Notre Dame remains perfect

Saturday, October 11, 2008 | Print Entry

Posted by Graham Hays

WASHINGTON -- No. 1 Notre Dame 3, No. 17 Georgetown 1

Goals: Kerri Hanks, Notre Dame (13th minute); Nicole Smith, Georgetown (17th minute); Melissa Henderson, Notre Dame (18th minute); Courtney Barg, Notre Dame (51st minute)

It used to be that Notre Dame's first team could sometimes get a better run from its reserves in practice than it did on the road in the Big East. Thanks in no small part to the kind of progress made by talented coaches like Georgetown's Dave Nolan, that's not necessarily the case these days. But even in the face of determined resistance from the Hoyas, the nation's top-ranked team demonstrated Friday there still aren't many opponents in the conference -- or the country -- who can stay with the Fighting Irish when they wear out the grass around the scorer's table with waves of substitutions.

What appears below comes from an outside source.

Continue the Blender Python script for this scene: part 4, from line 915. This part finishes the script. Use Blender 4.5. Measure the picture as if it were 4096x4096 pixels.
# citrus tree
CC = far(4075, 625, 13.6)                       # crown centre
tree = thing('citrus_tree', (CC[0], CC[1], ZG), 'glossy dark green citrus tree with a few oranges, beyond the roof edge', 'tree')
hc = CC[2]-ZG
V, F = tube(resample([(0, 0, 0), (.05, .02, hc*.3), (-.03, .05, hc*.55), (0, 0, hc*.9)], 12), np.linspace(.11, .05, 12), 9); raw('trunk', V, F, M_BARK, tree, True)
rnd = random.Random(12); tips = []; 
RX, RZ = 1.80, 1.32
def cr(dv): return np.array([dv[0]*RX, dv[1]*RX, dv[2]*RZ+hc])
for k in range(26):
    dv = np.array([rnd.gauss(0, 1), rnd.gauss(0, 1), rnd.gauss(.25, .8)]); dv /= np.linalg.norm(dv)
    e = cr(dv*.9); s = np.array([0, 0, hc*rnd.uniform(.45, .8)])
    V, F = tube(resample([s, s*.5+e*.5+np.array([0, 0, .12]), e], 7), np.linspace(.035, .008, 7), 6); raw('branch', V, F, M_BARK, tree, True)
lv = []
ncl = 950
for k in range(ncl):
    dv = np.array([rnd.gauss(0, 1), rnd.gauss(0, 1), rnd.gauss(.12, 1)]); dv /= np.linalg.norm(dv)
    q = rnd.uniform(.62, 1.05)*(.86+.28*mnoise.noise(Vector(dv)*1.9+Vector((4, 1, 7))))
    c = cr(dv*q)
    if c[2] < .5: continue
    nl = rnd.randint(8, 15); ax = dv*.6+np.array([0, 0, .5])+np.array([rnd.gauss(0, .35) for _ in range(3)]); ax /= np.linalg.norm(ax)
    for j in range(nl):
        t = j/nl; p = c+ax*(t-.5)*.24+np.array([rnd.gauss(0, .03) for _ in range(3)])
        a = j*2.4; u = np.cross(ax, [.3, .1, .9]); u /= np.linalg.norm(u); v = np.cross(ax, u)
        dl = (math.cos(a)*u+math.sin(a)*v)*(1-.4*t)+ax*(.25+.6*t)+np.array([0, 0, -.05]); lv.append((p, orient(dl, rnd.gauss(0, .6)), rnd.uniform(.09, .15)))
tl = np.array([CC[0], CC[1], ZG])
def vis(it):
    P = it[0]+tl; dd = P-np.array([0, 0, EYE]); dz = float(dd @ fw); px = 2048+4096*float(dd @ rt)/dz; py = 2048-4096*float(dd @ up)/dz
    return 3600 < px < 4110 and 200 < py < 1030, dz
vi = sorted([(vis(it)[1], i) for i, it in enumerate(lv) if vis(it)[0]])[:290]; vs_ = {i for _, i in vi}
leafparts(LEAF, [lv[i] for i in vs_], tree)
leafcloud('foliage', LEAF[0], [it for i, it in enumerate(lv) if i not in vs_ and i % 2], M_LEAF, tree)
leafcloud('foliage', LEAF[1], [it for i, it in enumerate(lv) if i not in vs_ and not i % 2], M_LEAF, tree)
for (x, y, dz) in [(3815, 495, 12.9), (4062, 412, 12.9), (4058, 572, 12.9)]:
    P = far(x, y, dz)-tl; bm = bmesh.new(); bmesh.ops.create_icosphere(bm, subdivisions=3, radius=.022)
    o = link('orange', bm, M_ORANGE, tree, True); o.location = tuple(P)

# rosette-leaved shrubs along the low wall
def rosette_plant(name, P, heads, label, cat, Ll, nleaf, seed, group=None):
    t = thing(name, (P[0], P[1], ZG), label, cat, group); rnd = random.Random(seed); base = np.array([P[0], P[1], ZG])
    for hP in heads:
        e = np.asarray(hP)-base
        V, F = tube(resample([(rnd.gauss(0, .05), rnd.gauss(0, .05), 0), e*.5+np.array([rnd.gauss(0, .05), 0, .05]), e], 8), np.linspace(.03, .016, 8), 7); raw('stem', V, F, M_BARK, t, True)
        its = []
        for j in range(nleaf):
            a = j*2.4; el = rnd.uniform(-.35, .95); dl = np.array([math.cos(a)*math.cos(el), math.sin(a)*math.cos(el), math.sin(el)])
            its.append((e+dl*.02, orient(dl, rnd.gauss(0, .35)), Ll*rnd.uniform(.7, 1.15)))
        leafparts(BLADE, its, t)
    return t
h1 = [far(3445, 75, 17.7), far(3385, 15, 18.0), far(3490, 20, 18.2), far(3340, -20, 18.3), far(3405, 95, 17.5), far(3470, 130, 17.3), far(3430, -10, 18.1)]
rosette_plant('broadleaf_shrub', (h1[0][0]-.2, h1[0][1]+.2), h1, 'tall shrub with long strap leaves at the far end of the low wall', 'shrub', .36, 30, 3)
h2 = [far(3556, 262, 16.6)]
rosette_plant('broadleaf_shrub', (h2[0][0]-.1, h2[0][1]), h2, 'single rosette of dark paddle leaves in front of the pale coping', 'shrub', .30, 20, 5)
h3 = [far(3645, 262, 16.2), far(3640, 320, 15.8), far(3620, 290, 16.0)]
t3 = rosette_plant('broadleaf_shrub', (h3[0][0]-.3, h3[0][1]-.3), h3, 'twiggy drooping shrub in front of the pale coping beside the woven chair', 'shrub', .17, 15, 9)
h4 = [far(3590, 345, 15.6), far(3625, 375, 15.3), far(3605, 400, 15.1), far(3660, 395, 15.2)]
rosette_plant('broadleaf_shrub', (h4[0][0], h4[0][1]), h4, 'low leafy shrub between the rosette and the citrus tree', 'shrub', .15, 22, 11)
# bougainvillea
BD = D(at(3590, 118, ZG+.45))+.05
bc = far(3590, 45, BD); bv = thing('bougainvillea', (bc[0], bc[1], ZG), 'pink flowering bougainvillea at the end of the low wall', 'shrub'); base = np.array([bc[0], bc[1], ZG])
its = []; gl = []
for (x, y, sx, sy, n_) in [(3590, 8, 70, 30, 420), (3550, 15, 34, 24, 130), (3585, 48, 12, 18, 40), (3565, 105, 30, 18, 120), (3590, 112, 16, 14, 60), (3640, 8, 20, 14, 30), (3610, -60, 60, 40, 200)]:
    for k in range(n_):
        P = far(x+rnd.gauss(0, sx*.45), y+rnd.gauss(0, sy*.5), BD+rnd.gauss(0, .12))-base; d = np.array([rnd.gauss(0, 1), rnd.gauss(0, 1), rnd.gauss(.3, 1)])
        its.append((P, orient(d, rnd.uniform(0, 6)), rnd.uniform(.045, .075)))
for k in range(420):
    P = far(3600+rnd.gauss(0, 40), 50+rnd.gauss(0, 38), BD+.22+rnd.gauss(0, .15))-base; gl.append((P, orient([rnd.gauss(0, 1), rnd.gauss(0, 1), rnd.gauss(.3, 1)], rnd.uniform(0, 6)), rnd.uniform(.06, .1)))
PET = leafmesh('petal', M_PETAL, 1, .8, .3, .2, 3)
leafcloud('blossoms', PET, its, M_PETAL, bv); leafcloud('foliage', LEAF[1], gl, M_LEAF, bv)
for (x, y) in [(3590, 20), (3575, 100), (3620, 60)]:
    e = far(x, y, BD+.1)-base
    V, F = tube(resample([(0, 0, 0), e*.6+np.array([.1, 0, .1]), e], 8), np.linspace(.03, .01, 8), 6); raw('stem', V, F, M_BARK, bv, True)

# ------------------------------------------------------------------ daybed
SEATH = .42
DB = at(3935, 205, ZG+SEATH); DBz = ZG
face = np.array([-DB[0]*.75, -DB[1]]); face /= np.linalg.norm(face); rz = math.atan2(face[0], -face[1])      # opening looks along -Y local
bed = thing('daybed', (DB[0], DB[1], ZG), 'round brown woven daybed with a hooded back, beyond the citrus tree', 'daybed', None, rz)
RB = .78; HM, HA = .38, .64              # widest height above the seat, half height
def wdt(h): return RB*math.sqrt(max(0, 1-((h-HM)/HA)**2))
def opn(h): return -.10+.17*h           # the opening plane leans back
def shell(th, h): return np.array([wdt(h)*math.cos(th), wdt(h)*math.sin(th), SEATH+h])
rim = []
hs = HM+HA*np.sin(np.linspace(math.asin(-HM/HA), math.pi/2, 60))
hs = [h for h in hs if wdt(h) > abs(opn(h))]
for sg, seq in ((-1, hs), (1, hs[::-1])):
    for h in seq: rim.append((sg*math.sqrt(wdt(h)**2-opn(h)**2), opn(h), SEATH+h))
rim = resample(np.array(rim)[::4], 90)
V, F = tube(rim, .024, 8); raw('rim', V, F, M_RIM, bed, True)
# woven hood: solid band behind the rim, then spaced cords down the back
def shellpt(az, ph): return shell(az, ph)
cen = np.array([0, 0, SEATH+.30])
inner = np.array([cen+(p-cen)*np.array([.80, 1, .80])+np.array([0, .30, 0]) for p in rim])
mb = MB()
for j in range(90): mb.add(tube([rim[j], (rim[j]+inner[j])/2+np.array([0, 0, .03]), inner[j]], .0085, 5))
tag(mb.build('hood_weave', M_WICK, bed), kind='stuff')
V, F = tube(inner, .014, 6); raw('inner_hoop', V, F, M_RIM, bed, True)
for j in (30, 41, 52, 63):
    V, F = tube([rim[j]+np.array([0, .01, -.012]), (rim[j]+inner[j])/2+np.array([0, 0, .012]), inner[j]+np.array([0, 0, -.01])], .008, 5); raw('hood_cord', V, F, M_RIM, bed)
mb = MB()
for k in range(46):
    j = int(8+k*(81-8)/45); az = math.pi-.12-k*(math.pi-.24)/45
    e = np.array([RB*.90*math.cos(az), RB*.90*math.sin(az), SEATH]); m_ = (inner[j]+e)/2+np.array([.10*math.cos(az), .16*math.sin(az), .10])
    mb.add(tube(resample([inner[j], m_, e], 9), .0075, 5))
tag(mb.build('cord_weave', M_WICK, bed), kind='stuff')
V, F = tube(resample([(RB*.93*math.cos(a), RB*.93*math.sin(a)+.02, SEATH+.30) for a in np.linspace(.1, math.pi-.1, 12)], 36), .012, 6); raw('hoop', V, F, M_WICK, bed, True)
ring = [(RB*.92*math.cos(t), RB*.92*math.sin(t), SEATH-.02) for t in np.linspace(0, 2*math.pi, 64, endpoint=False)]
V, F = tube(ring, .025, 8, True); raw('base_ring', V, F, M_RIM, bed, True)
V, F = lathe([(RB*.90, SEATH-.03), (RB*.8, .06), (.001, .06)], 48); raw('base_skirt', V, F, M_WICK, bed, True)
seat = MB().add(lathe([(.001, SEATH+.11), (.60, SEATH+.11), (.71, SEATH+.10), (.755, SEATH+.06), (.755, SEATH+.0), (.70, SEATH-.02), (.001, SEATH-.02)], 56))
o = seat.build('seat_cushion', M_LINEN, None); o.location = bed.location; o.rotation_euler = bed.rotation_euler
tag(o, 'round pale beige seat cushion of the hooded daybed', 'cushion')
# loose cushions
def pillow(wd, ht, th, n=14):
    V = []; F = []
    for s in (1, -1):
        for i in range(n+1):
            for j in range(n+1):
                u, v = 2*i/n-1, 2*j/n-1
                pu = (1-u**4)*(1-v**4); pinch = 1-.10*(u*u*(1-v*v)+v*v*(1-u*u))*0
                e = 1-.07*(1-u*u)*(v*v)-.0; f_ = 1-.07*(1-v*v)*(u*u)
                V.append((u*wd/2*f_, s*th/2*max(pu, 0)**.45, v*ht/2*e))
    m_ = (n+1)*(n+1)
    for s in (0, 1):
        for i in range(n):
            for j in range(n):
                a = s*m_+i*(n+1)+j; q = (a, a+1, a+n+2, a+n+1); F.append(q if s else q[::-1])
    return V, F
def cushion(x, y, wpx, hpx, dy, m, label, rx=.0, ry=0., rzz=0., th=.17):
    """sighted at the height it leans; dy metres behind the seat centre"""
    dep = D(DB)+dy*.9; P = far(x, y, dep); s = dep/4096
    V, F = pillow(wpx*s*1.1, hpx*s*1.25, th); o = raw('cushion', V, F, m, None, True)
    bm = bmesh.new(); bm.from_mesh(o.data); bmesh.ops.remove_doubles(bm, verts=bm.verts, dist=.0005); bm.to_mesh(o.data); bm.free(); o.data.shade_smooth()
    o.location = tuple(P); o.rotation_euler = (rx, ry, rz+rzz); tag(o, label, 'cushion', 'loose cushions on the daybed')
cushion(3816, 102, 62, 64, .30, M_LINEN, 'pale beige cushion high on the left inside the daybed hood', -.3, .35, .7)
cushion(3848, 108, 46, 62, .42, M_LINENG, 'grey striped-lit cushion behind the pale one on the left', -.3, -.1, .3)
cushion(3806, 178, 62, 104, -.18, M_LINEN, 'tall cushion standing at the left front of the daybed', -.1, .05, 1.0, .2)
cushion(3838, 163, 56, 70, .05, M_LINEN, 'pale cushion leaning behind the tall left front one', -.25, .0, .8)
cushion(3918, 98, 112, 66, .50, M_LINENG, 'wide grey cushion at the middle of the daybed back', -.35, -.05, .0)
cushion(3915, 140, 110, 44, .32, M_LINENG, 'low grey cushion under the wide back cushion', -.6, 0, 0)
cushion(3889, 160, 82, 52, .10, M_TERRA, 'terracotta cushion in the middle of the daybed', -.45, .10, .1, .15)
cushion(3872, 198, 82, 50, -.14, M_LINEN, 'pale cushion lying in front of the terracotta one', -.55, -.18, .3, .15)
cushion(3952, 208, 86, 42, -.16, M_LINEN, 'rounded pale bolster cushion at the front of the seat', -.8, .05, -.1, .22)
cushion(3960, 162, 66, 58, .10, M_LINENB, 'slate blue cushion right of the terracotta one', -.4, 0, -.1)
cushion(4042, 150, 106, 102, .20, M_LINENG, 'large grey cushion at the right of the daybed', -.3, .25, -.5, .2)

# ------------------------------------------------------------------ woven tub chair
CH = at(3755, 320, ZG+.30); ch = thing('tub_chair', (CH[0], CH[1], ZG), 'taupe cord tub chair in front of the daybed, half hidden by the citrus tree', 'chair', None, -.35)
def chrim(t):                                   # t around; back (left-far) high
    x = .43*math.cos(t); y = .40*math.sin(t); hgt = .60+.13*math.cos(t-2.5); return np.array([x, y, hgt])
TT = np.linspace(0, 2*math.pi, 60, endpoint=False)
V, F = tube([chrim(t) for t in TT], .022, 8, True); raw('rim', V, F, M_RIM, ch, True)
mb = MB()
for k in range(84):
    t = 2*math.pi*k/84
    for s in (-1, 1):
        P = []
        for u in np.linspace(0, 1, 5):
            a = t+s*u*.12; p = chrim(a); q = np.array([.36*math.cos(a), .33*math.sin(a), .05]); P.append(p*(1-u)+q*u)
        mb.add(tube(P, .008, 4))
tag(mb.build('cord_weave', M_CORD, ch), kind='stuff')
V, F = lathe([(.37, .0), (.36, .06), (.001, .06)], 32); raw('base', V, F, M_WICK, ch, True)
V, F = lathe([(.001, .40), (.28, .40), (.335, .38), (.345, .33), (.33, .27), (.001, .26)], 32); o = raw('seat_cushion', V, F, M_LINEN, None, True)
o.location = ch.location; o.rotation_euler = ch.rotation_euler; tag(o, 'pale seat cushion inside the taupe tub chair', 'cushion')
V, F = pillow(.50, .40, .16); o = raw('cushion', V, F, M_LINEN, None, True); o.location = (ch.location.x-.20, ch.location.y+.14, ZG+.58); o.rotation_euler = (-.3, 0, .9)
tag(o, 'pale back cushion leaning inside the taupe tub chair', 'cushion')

Notre Dame's opening goal came from the usual suspects, with Brittany Bock drawing a foul in the box that fellow senior Kerri Hanks subsequently converted from the penalty spot (Hanks added a second-half assist to move into a tie with former Penn State star Christie Welsh for 10th all time in points in the NCAA). But the Fighting Irish overwhelmed the Hoyas with the kind of depth usually reserved for hockey arenas. The kind of depth that comes with adding one of the nation's best recruiting classes to a roster that returned the majority of key contributors from last season's College Cup squad.

"I like where we are with our team," Notre Dame coach Randy Waldrum said after his team improved to 13-0-0 overall and 6-0-0 in league play. "The younger players have got some experience now; they had a lot of those big games early in the year against the Carolinas and the Dukes and the Penn States and so forth. And I think that they're ready."

Notre Dame's second goal came just 82 seconds after Georgetown had tied the game at 1-1. Freshman Melissa Henderson may or may not have been offside when she collected the ball inside the box off a flick from Julie Scheidler and fired it into Georgetown's net -- Nolan earned a yellow card for his protest on the play and was ejected at halftime for continued objections to the refereeing. But Henderson, rated by some as the nation's top recruit, is quick enough and instinctive enough in going for the final ball that she's going to leave a lot of flags wavering in the hands of assistant referees over the course of the next four years.

As Waldrum said, "Early on, when everybody really liked her from the beginning, I kept saying, 'I don't think she's even come close to her full stride yet.' And I think she'd be the first to tell you she's not completely full stride, but I would say the last three weeks of the season, she's really, really come on. … The amazing thing with it is when you look at the time she's had playing, she's not playing 90 minutes [a game]."

It wasn't just Henderson. Fellow freshman Courtney Barg came up with the second goal, making a perfect run through the Hoyas and trusting Hanks, one of the best passers in the country, to thread the needle and put her in alone on goal.

"I think she has done extremely well in the last month of the season," Waldrum said of Barg. "We had some fitness concerns with her early. And we had some concerns with her in terms of just defending, because in youth soccer, if you're a good player, you don't have to defend -- everybody else does the work for you. So once we got her used to what we're asking her to do, she's really come on.

"She could be one of our most skillful players we've ever had at Notre Dame."

All told in Friday's game, which found Notre Dame comfortably in control throughout but never on cruise control, eight players came off the bench for the Fighting Irish. That depth arguably the most noticeable differences between teams that entered the day as two of only four remaining undefeated teams in the seven major conferences in women's soccer. The difference between a program on the rise and a championship favorite.

"I just felt like the last couple of years in the Final Four, we wore Kerri Hanks and Brittany Bock out, because they played so many minutes up front and carried us so much," Waldrum said. "I just felt like depth was going to be vital, to try and find 10 minutes here or there, or 20 minutes here and there, when we could spell them a little bit to make them more fresh in the end."